** Collected material **
▶

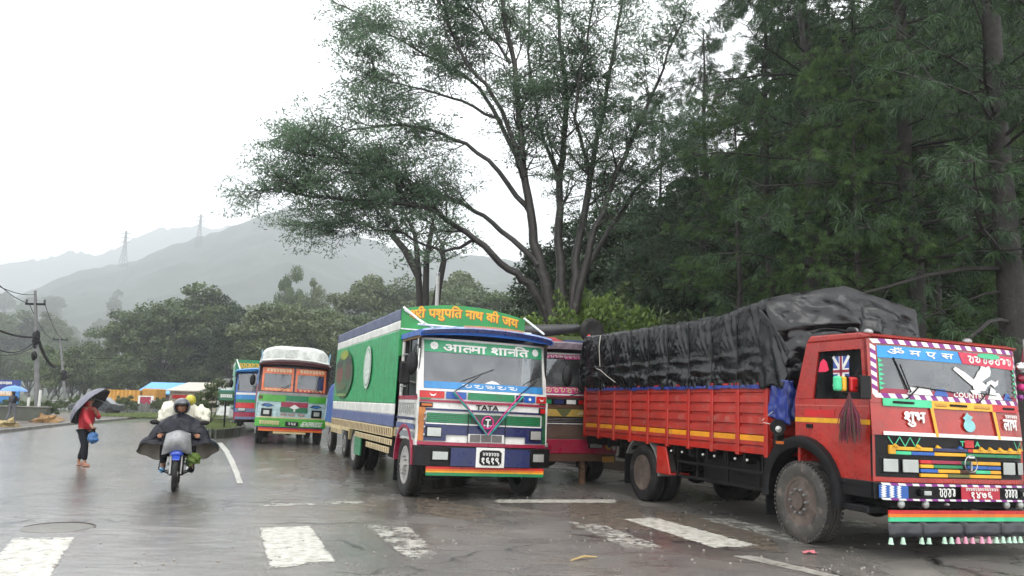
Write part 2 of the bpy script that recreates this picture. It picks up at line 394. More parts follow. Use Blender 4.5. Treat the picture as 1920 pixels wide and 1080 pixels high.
# left footpath: a kerb of separate stones and a dirt strip behind
path = [(-14, -25)] + [(p.x, p.y) for p in kl] + [(-27, 62), (-60, 62), (-60, -25)]
fp = MB(); fp.prism([(p[0] - .16, p[1]) for p in path], 'z', -.2, .10, M_dirt); fpo = fp.build('footpath'); tag(fpo, kind='structure')
def kerb_run(pts, parent, step=1.0, wd=.16, h=.13, mat=M_conc):
    pts = [Vector((p[0], p[1], 0)) for p in pts]; mesh = None
    for a, b in zip(pts[:-1], pts[1:]):
        L = (b - a).length; n = max(1, round(L / step)); d = (b - a) / n; an = math.atan2(d.y, d.x)
        for i in range(n):
            if mesh is None:
                mb = MB(); mb.box(0.012, step - .012, -wd, 0, -.05, h, mat); o = mb.build('kerbstone', parent, bevel=.015); mesh = o.data
            else:
                o2 = o.copy(); COL.objects.link(o2); o = o2; o.parent = parent
            p = a + d * i; o.location = (p.x, p.y, random.uniform(-.008, .008)); o.rotation_euler = (0, 0, an + random.uniform(-.01, .01)); o.scale = (d.length / step, 1, 1)
kerb_run([kl[1], kl[2], kl[3], kl[4]][::-1], fpo)

# traffic island
isl_c = Vector((-14.15, 38.6, 0))
isl = [(isl_c.x + 1.3 * math.cos(a) * (1 + .15 * math.cos(2 * a)) - .36 * 6 * math.sin(a), isl_c.y + 6 * math.sin(a)) for a in [2 * math.pi * k / 22 for k in range(22)]]
ib = MB(); ib.prism([(isl_c.x + (p[0] - isl_c.x) * .92, isl_c.y + (p[1] - isl_c.y) * .96) for p in isl], 'z', -.1, .30, M_grassbase)
isl_o = ib.build('traffic_island'); tag(isl_o, kind='structure')
kerb_run([p for p in isl] + [isl[0]], isl_o, 1.0, .16, .36, M_mossw)
# far verge
vg = [gp(150, 784), gp(250, 783), gp(330, 785), gp(375, 789)]
vp = [(v.x, v.y) for v in vg] + [(vg[3].x + 4, vg[3].y + 12), (vg[0].x - 2, vg[0].y + 12)]
vb = MB(); vb.prism(vp, 'z', -.1, .14, M_grassbase); vbo = vb.build('grass_verge'); tag(vbo, kind='structure')
kerb_run([(v.x, v.y) for v in vg][::-1], vbo, 1.2, .14, .16)
bank = MB(); bank.prism([(14, 15), (42, 12), (42, 60), (2, 58), (-3, 32), (4, 20)], 'z', -.2, .25, M_dirt); tag(bank.build('earth_bank'), kind='structure')

def grass(name, pts, h, wd=.02):
    rng = np.random.default_rng(5); n = len(pts)
    P = np.array(pts); a = rng.uniform(0, 6.28, n); hh = h * rng.uniform(.5, 1.3, n)
    dx = np.stack([np.cos(a), np.sin(a), np.zeros(n)], 1) * wd; lean = np.stack([np.cos(a * 2.3), np.sin(a * 2.3), np.zeros(n)], 1) * (hh * .45)[:, None]
    T = np.stack([P - dx, P + dx, P + lean + np.stack([np.zeros(n), np.zeros(n), hh], 1)], 1)
    return quads_object(name, T, L_grass, kind='stuff')
rg = random.Random(3)
pts = []
while len(pts) < 9000:
    x = rg.uniform(-1.3, 1.3); y = rg.uniform(-5.8, 5.8)
    if (x / 1.2) ** 2 + (y / 5.6) ** 2 < 1: pts.append((isl_c.x + x - .36 * y, isl_c.y + y, .30))
tag(grass('grass', pts, .14), 'short grass on the traffic island and the far verge', 'grass')
pts = [(rg.uniform(vg[0].x, vg[3].x), rg.uniform(vg[0].y + .5, vg[0].y + 9), .14) for _ in range(9000)]
tag(grass('verge_grass', pts, .16, .03), 'strip of rough grass before the far wall', 'grass')

# ------------------------------------------------------------------ painted markings (thin sheets 4 mm up)
W_full = wornpaint('road_paint', (.54, .53, .48), .67)
W_worn = wornpaint('worn_road_paint', (.48, .47, .43), .765)
W_faint = wornpaint('faded_road_paint', (.32, .31, .28), .69)
def mark(pix, mat, z=.004, n=14, ends=True):
    """four ground corners -> a fine grid, 'edge' falls to 0 at the rim so that the rim wears away"""
    c = [gp(*p, z) for p in pix]; me = bpy.data.meshes.new('road_marking'); vs = []; ed = []
    W = n + 1
    for j in range(W):
        for i in range(W):
            u, v = i / n, j / n; p = (c[0] * (1 - u) + c[1] * u) * (1 - v) + (c[3] * (1 - u) + c[2] * u) * v
            vs.append(p); ed.append(min(1, 11 * min(u, 1 - u, v if ends else 1, (1 - v) if ends else 1)) if ends else min(1, 9 * min(u, 1 - u) + .45))
    me.from_pydata(vs, [], [(j * W + i, j * W + i + 1, (j + 1) * W + i + 1, (j + 1) * W + i) for j in range(n) for i in range(n)])
    at_ = me.attributes.new('edge', 'FLOAT', 'POINT'); at_.data.foreach_set('value', ed); me.materials.append(mat)
    o = bpy.data.objects.new('road_marking', me); COL.objects.link(o); tag(o, kind='structure')
    return o
mark([(-60, 1095), (92, 1095), (150, 1002), (20, 1006)], W_full)
mark([(498, 1073), (640, 1056), (585, 983), (480, 986)], W_full)
mark([(770, 1060), (848, 1053), (765, 979), (672, 979)], W_worn)
mark([(1175, 1033), (1290, 1038), (1112, 975), (1050, 975)], W_worn)
mark([(1350, 1032), (1440, 1026), (1225, 968), (1155, 970)], W_full)
mark([(1500, 1024), (1580, 1020), (1350, 966), (1285, 966)], W_worn)
mark([(1560, 990), (1660, 992), (1640, 978), (1570, 970)], W_worn)
mark([(1740, 1016), (1890, 1020), (1880, 1012), (1800, 1008)], W_full)
mark([(465, 951), (700, 944), (700, 938), (465, 945)], W_worn)
mark([(915, 943), (1170, 943), (1170, 936), (915, 936)], W_full)
mark([(1360, 1040), (1560, 1085), (1600, 1085), (1400, 1038)], W_faint)
cur = [(406, 830), (420, 848), (430, 868), (438, 888), (444, 906)]
for a, b in zip(cur[:-1], cur[1:]): mark([(a[0], a[1]), (a[0] + 11, a[1]), (b[0] + 13, b[1]), (b[0], b[1])], W_full, n=8, ends=False)
W_mud = wornpaint('dried_mud', (.15, .125, .10), .745)
for q in ([(770, 962), (905, 985), (935, 955), (770, 925)], [(1060, 1000), (1240, 1000), (1200, 935), (1050, 935)], [(1240, 1015), (1500, 1045), (1440, 985), (1200, 945)], [(560, 900), (660, 910), (640, 850), (540, 845)]): mark(q, W_mud, .003, 20)['kind'] = 'structure'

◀

** Directions for this task **
Repeat the lines above, starting at the first and stopping after the line that holds "kerb_run([kl[1], kl[2], kl[3], kl[4]][::-1], fpo)", with the pictures left out.

** Written response **
Write part 2 of the bpy script that recreates this picture. It picks up at line 394. More parts follow. Use Blender 4.5. Treat the picture as 1920 pixels wide and 1080 pixels high.
# left footpath: a kerb of separate stones and a dirt strip behind
path = [(-14, -25)] + [(p.x, p.y) for p in kl] + [(-27, 62), (-60, 62), (-60, -25)]
fp = MB(); fp.prism([(p[0] - .16, p[1]) for p in path], 'z', -.2, .10, M_dirt); fpo = fp.build('footpath'); tag(fpo, kind='structure')
def kerb_run(pts, parent, step=1.0, wd=.16, h=.13, mat=M_conc):
    pts = [Vector((p[0], p[1], 0)) for p in pts]; mesh = None
    for a, b in zip(pts[:-1], pts[1:]):
        L = (b - a).length; n = max(1, round(L / step)); d = (b - a) / n; an = math.atan2(d.y, d.x)
        for i in range(n):
            if mesh is None:
                mb = MB(); mb.box(0.012, step - .012, -wd, 0, -.05, h, mat); o = mb.build('kerbstone', parent, bevel=.015); mesh = o.data
            else:
                o2 = o.copy(); COL.objects.link(o2); o = o2; o.parent = parent
            p = a + d * i; o.location = (p.x, p.y, random.uniform(-.008, .008)); o.rotation_euler = (0, 0, an + random.uniform(-.01, .01)); o.scale = (d.length / step, 1, 1)
kerb_run([kl[1], kl[2], kl[3], kl[4]][::-1], fpo)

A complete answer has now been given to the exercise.